Son olarak Anadolu Efes’e göz atarsak, Efes geçen sene oluşan isim krizini atlattıktan sonra bu sezon için muhteşem bir yatırıma imza attı ve Stanko Barac, Esteban Batista, Sahsa Vujacic, Ersan İlyasova, Terance Kinsey, Vlado Ilievski, Ermal Kuqo ve Savanovic ile takımı takviye etti. Bu kadar oyuncu bence bir takviyeden çok takımı baştan başa değiştirmek olsa da takım gerçekten de yıldızlarla doldu. Özellikle Avrupa Şampiyonası’nın Makedon yıldızı Ilievski, Sırp lejyoner Savanovic, atletik yıldız Kinsey ve Nets’in starı Vujacic bu takıma çok şey katacak özel isimler. Ermal, Kerem, Barac ve Batista pota altı için gerçektende çok kaliteli 4 uzun. Açıkçası bu kadro benim gözümde Barcelona, Real Madrid, Maccabi Tel Aviv ve CSKA Moskava ile birlikte Euroleauge’in en güçlü kadrosu ve bizim takımlar içinde Final Four için tek adayım tabi ki takım olgusu oluşturulabilirse.

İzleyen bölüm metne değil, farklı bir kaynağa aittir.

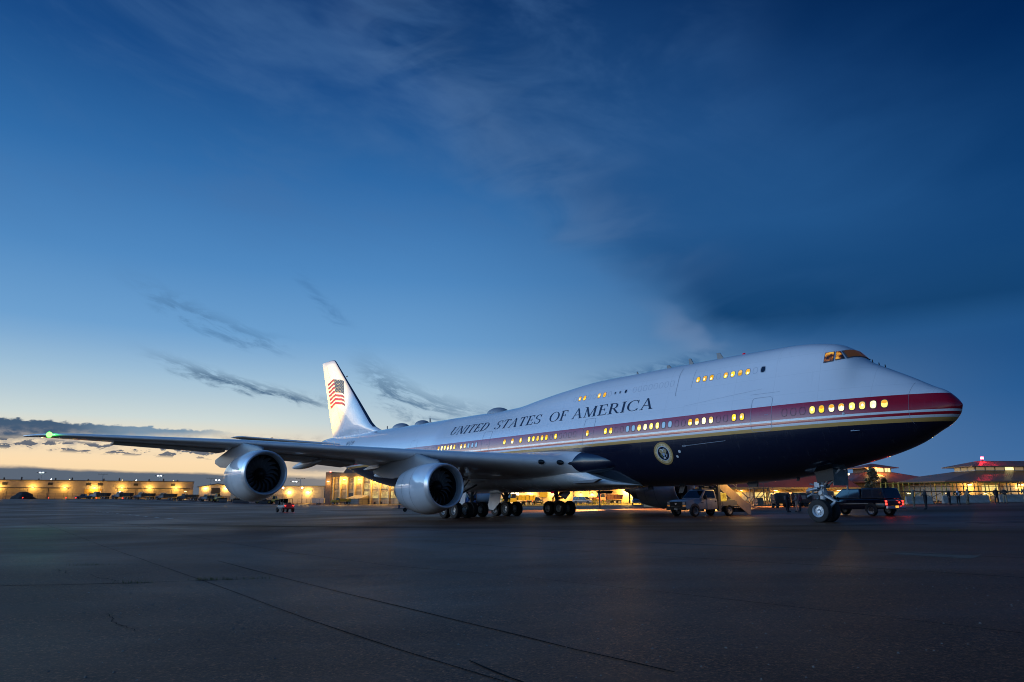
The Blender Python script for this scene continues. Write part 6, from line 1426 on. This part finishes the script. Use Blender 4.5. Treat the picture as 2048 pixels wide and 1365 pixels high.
big_truck('crash_truck', 'yellow airport crash truck in front of the bright doorway', 'truck', (1.2, 168, G(1, 168)), rad(-160), M('crash_yellow', (.55, .42, .04), .4), M('crash_yellow', (.55, .42, .04)))
big_truck('tank_truck', 'white and blue tank truck behind the near wing gear', 'tank truck', (-6.2, 126, G(-6, 126)), rad(205), M('blue_cab', (.05, .14, .35), .35), M('tank_white', (.5, .56, .6), .35), tank=True)
big_truck('yellow_truck', 'yellow truck parked at the foot of the hangar', 'truck', (-67.5, 288, G(-67.5, 288)), rad(185), M('yellow_truck', (.55, .36, .03), .45), M('yellow_truck', (.55, .36, .03)))
wt_ = thing('box_trailer', 'white box trailer left of the hangar', 'trailer', (-78.5, 296, G(-78.5, 296)), rad(3)); block(wt_, -2.4, 2.4, -1, 1, .5, 2.5, 'box', M('trailer_white', (.62, .58, .5), .5)); wheels(wt_, [(x, s * .95, .36) for x in (-.45, .45) for s in (1, -1)], WH_CAR); mb = MB(); mb.bar((-2.4, 0, .5), (-3.4, 0, .45), .1); mb.build('hitch', black_pl, wt_)
def loader(label, loc, rz):
    t = thing('wheel_loader', label, 'wheel loader', loc, rz, 'yellow wheel loaders behind the outboard engine'); y_ = M('loader_yellow', (.50, .30, .02), .45, var=.1)
    mb = body_loft([(-2.6, .9, 2.0, .8, .7), (-1.2, .8, 2.1, .9, .8), (0, .8, 1.7, .8, .7), (1.6, .8, 1.5, .6, .5)], .1); mb.build('body', y_, t)
    cb = MB(); frustum(cb, -.9, .6, -.8, .4, .75, .65, 1.7, 3.3); cb.build('cab', y_, t, bevel=.05); cab_glass(t, -.9, .6, -.8, .4, .75, .65, 1.7, 3.2, [(.1, .9)])
    for s in (.5, -.5): mb = MB(); mb.bar((.8, s, 1.4), (2.9, s, 1.0), .16, .3); mb.build('lift_arm', y_, t)
    mb = MB(); mb.prism([(2.7, .3), (3.9, .25), (3.9, .4), (3.0, .5), (2.9, 1.5), (2.7, 1.5)], -1.3, 1.3); mb.build('bucket', M('bucket', (.06, .055, .05), .6), t)
    wheels(t, [(x, s * 1.0, .85) for x in (-1.5, 1.5) for s in (1, -1)], WH_BIG); return t
loader('yellow wheel loader left of the outboard engine', (-115.0, 284, G(-115, 284)), rad(160)); loader('yellow wheel loader under the left of the outboard engine', (-108.5, 290, G(-108, 290)), rad(200)); loader('yellow wheel loader in the middle under the outboard engine', (-99.0, 288, G(-99, 288)), rad(20)); loader('yellow wheel loader under the right of the outboard engine', (-93.0, 285, G(-93, 285)), rad(175))
for k, x in enumerate((-111.5, -106, -103, -96, -89.5)):
    t = thing('plow_blade', 'dark snow plough blade stored beneath the outboard engine, ' + ['leftmost', 'second from left', 'middle one', 'second from right', 'rightmost'][k], 'plough blade', (x, 281, G(x, 281)), rad(-5 + 4 * k), 'snow plough blades below the outboard engine')
    mb = MB(); mb.prism([(.0, 0), (.5, .5), (.55, 1.2), (.2, 1.7), (.1, 1.7), (.4, 1.2), (.35, .5), (-.1, .05)], -1.6, 1.6, axis='x'); mb.build('blade', M('plow_steel', (.05, .05, .055), .5, .3, var=.3), t)
    mb = MB(); mb.bar((-1, .5, .6), (-.3, 1.5, .4), .15); mb.bar((1, .5, .6), (.3, 1.5, .4), .15); mb.build('push_frame', black_pl, t)

# maintenance stand and ground carts beyond the nose gear
ms = thing('maintenance_stand', 'tall steel maintenance stand with ladder and outriggers right of the boarding stairs', 'work platform', (29.2, 86, G(29.2, 86)), rad(6))
ms_m = M('stand_steel', (.24, .19, .15), .5, .4, var=.2)
for x, y in ((-.95, -.6), (.95, -.6), (-.95, .6), (.95, .6)): mb = MB(); mb.bar((x * 1.05, y, .25), (x * .85, y, 2.3), .09); mb.build('upright', ms_m, ms)
for z in (.35, 1.3, 2.3): block(ms, -1.0, 1.0, -.64, .64, z - .04, z + .04, 'platform' if z > 2 else 'frame', ms_m)
for y in (-.6, .6):
    for z in (2.65, 2.95): mb = MB(); mb.bar((-.95, y, z), (.95, y, z), .06); mb.build('guard_rail', ms_m, ms)
    for x in (-.9, -.3, .3, .9): mb = MB(); mb.bar((x, y, 2.3), (x, y, 2.95), .05); mb.build('rail_post', ms_m, ms)
    mb = MB(); mb.bar((-.9, y, .35), (.85, y, 2.25), .06); mb.build('diagonal', ms_m, ms); mb = MB(); mb.bar((1.0, y, 1.3), (2.0, y, .15), .06); mb.build('outrigger', ms_m, ms); mb = MB(); mb.bar((-1.0, y, 1.3), (-2.0, y, .15), .06); mb.build('outrigger', ms_m, ms)
for s in (.95, 1.45): mb = MB(); mb.bar((s + .25, -.66, .1), (s - .05, -.66, 2.4), .06); mb.build('ladder_rail', ms_m, ms)
for k in range(7): mb = MB(); mb.bar((1.2 - .04 * k, -.66, .3 + .3 * k), (1.66 - .04 * k, -.66, .3 + .3 * k), .05); mb.build('rung', ms_m, ms)
wheels(ms, [(x, s * .6, .16) for x in (-1.9, 1.9) for s in (1, -1)], car_wheel(.16, .08, .08, black_pl, 'castor'))
block(ms, -.5, .25, -.5, .5, .4, 1.2, 'tool_locker', M('locker', (.30, .22, .15), .6))
for k, (x, lab) in enumerate(((33.2, 'dark ground power cart left of the man in black'), (35.6, 'dark ground power cart just behind the man in black'), (37.6, 'grey ground cart behind the woman in pale trousers'))):
    t = thing('ground_cart', lab, 'ground cart', (x, 90 + k * .8, G(x, 90)), rad(4 - 5 * k), 'ground power carts beyond the nose gear'); cm = M('cart_dark%d' % k, [(.05, .05, .045), (.06, .055, .05), (.10, .10, .10)][k], .5, var=.25, vscale=3)
    mb = body_loft([(-1.0, .45, 1.55, .6, .56), (-.8, .42, 1.7, .62, .58), (.8, .42, 1.7, .62, .58), (1.0, .45, 1.5, .6, .56)], .06); mb.build('housing', cm, t); block(t, -.7, -.1, -.635, -.62, .8, 1.4, 'louvre', vent_m); block(t, .1, .75, -.635, -.62, .9, 1.35, 'control_panel', M('panel_grey', (.25, .24, .22), .5))
    wheels(t, [(q, s * .55, .25) for q in (-.7, .7) for s in (1, -1)], car_wheel(.25, .15, .12, black_pl, 'cart_wheel2')); mb = MB(); mb.bar((-1, 0, .4), (-1.7, 0, .3), .06); mb.build('tow_bar', grey_st, t)

# ------------------------------------------------------------------ people
def camo(name, cols, scale):
    m = bpy.data.materials.new(name); m.use_nodes = True; t = m.node_tree; n = NT(t); b = t.nodes['Principled BSDF']; tcn = t.nodes.new('ShaderNodeTexCoord')
    nz = n.noise(tcn.outputs['Object'], scale, 3, .55)
    t.links.new(n.ramp(nz, [(0.0, (*cols[0], 1)), (.44, (*cols[1], 1)), (.53, (*cols[2], 1)), (.60, (*cols[0], 1))], 'CONSTANT'), b.inputs['Base Color']); b.inputs['Roughness'].default_value = .85; return m
SKIN = M('skin', (.42, .25, .17), .55); SKIN_D = M('skin_dark', (.13, .07, .045), .55); HAIR = M('hair_dark', (.02, .014, .01), .6); HAIR_B = M('hair_brown', (.07, .035, .02), .6); SHOE = M('shoe_black', (.01, .01, .01), .4); BOOT = M('boot_tan', (.16, .11, .07), .8)
CAMO = camo('camouflage', [(.22, .18, .12), (.12, .10, .07), (.34, .28, .20)], 9.0); SUIT = M('dark_suit', (.010, .010, .014), .7); WSHIRT = M('white_shirt', (.62, .65, .72), .7); MAROON = M('maroon_jacket', (.14, .02, .035), .7); KHAKI = M('khaki_trousers', (.30, .22, .14), .8); PALE = M('pale_trousers', (.60, .40, .30), .8); BLOUSE = camo('patterned_blouse', [(.36, .24, .20), (.20, .12, .12), (.5, .38, .34)], 14.0); JEAN = M('dark_trousers', (.02, .022, .03), .8); OLIVE = M('olive_jacket', (.05, .05, .035), .8)
def person(label, x, y, facing, top, legs, shoes, arms='down', stance='stand', h=1.78, skin=SKIN, hair=HAIR, front=None, lean=0.0, cap=None):
    t = thing('person', label, 'person', (x, y, G(x, y)), facing)
    J = []; E_ = []; R_ = []; K = []
    def j(p, r): J.append(p); R_.append(r); return len(J) - 1
    def e(a, b, k): E_.append((a, b)); K.append(k)
    f = h / 1.78; R_scale = 1.28; lx = lambda z: lean * max(0, z - .9)
    hy = {'stand': .095, 'wide': .14, 'stride': .09, 'lean': .10}[stance]
    pel = j((lx(.95), 0, .96), .135); wst = j((lx(1.1) + .0, 0, 1.10), .128); chs = j((lx(1.3) - .01, 0, 1.31), .155); nk = j((lx(1.49), 0, 1.485), .060); hd0 = j((lx(1.56) + .02, 0, 1.555), .075); hd1 = j((lx(1.63) + .025, 0, 1.635), .098); hd2 = j((lx(1.7) + .015, 0, 1.705), .080)
    nose = j((lx(1.63) + .125, 0, 1.625), .016)
    e(pel, wst, 'top'); e(wst, chs, 'top'); e(chs, nk, 'top'); e(nk, hd0, 'skin'); e(hd0, hd1, 'skin'); e(hd1, hd2, 'hair'); e(hd1, nose, 'skin')
    for s in (1, -1):
        fx = {'stride': .16 * s, 'lean': .05 * s}.get(stance, .02 * s)
        hp = j((0, s * .085, .90), .105); kn = j((fx * .5 + .02, s * hy, .50), .066); ca = j((fx * .85 - .01, s * (hy + .005), .36), .060); an = j((fx, s * (hy + .01), .10), .045); bl = j((fx + .10, s * (hy + .03), .045), .042); to = j((fx + .19, s * (hy + .045), .038), .034)
        e(pel, hp, 'legs'); e(hp, kn, 'legs'); e(kn, ca, 'legs'); e(ca, an, 'legs'); e(an, bl, 'shoe'); e(bl, to, 'shoe')
        sx = lx(1.42)
        sh_ = j((sx, s * .185, 1.42), .068)
        if arms == 'crossed': el, wr = (sx + .06, s * .25, 1.16), (sx + .22, -s * .02, 1.20 + .03 * s)
        elif arms == 'hips': el, wr = (sx - .06, s * .40, 1.16), (sx + .06, s * .20, 1.00)
        elif arms == 'front': el, wr = (sx + .06, s * .26, 1.14), (sx + .26, s * .10, 1.10)
        elif arms == 'point' and s == 1: el, wr = (sx + .22, s * .28, 1.30), (sx + .45, s * .22, 1.36)
        elif arms == 'pockets': el, wr = (sx - .06, s * .29, 1.14), (sx + .05, s * .21, .93)
        else: el, wr = (sx - .02, s * .255, 1.13), (sx + .05, s * .27, .88)
        eb = j(el, .047); w_ = j(wr, .032); d = (Vector(wr) - Vector(el)).normalized(); q = Vector(wr) + d * .075; pm_ = j(tuple(q), .036)
        e(chs, sh_, 'top'); e(sh_, eb, 'top'); e(eb, w_, 'top'); e(w_, pm_, 'skin')
        sd = d.cross(Vector((0, 1, 0)) if abs(d.y) < .8 else Vector((0, 0, 1))).normalized()
        cur = sd.cross(d).normalized()
        for i, (o_, L) in enumerate(((-.027, .070), (-.009, .080), (.009, .075), (.027, .060))):
            a_ = q + d * .02 + sd * o_; b__ = a_ + d * L * .55; c__ = b__ + d * L * .4 + cur * .02 * s
            i1 = j(tuple(b__), .010); i2 = j(tuple(c__), .009); e(pm_, i1, 'skin'); e(i1, i2, 'skin')
        th = j(tuple(Vector(wr) + d * .05 + sd * -.055 + cur * .01), .011); e(w_, th, 'skin')
    J2 = [(a * f, b * f, c * f) for a, b, c in J]
    me = bpy.data.meshes.new('person_body'); me.from_pydata(J2, E_, []); o = bpy.data.objects.new('body', me); col.objects.link(o)
    sk = o.modifiers.new('skin', 'SKIN')
    for v, r in zip(me.skin_vertices[0].data, R_): v.radius = (r * f * (R_scale if r > .04 else 1.0), r * f * (R_scale if r > .04 else 1.0))
    me.skin_vertices[0].data[0].use_root = True
    for idx, sc_ in ((pel, (1.0, 1.12)), (wst, (.92, 1.10)), (chs, (.86, 1.16))): me.skin_vertices[0].data[idx].radius = (R_[idx] * f * sc_[0] * R_scale, R_[idx] * f * sc_[1] * R_scale)
    sub = o.modifiers.new('subdiv', 'SUBSURF'); sub.levels = 1; sub.render_levels = 1
    dg = bpy.context.evaluated_depsgraph_get(); m2 = bpy.data.meshes.new_from_object(o.evaluated_get(dg))
    o.modifiers.clear(); o.data = m2; o.name = 'body'; o.parent = t
    m2.materials.clear(); order = {'top': 0, 'legs': 1, 'shoe': 2, 'skin': 3, 'hair': 4, 'front': 5}
    for m_ in (top, legs, shoes, skin, cap or hair, front or top): m2.materials.append(m_)
    A = np.array([J2[a] for a, b in E_]); B = np.array([J2[b] for a, b in E_]); D = B - A; DD = (D * D).sum(1) + 1e-9
    rr_ = np.array([(R_[a] + R_[b]) / 2 for a, b in E_])
    for p in m2.polygons:
        c = np.array(p.center); tt = np.clip(((c - A) * D).sum(1) / DD, 0, 1); dd = np.linalg.norm(A + D * tt[:, None] - c, axis=1) / rr_
        k = K[int(dd.argmin())]; z = c[2] / f; xr = c[0] / f - lx(z)
        if z > 1.50 and k != 'top': k = 'hair' if (z > 1.685 or (xr < -.01 and z > 1.58)) else 'skin'
        if k == 'top' and z < 1.0 and abs(c[1]) < .17 * f: k = 'legs' if z < .96 else 'top'
        if front and k == 'top' and xr > .06 and abs(c[1]) < .07 * f and 1.0 < z < 1.47: k = 'front'
        p.material_index = order[k]; p.use_smooth = True
    return t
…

Tüm kadrolara göz attığımda, basketbol’un bu seneki Barcelona’sı renktaşı CSKA Moskava olur diyorum. Eğer ki kadrosu lokavt ile dağılmazsa Krilenko, Krstic, Shved, Teodosic, Khryapa ve Ponkrashov çok iş yapar bu takımda. Benim Final Four’a kadrolara baktığımda en önce koyduğum takım CSKA Moskova’dır aslında.
Bu hafta içi ilk maçlar da bize takımlarımızın durumu hakkında bilgi verecektir. Özellikle artık hafta içi 3 maç izleyebilecek olma fikri bile çok güzel geliyor bana. Umarım bunu başarıyla da süsleriz. Çarşamba günü FB Ülker-Caja Laboral ve GS-Asecco Prokom maçları var, Perşembe ise Anadolu Efes Paritzan ile oynayacak. Euroleauge bu sene lokavt’tan da beslenerek çok daha kaliteli olacak.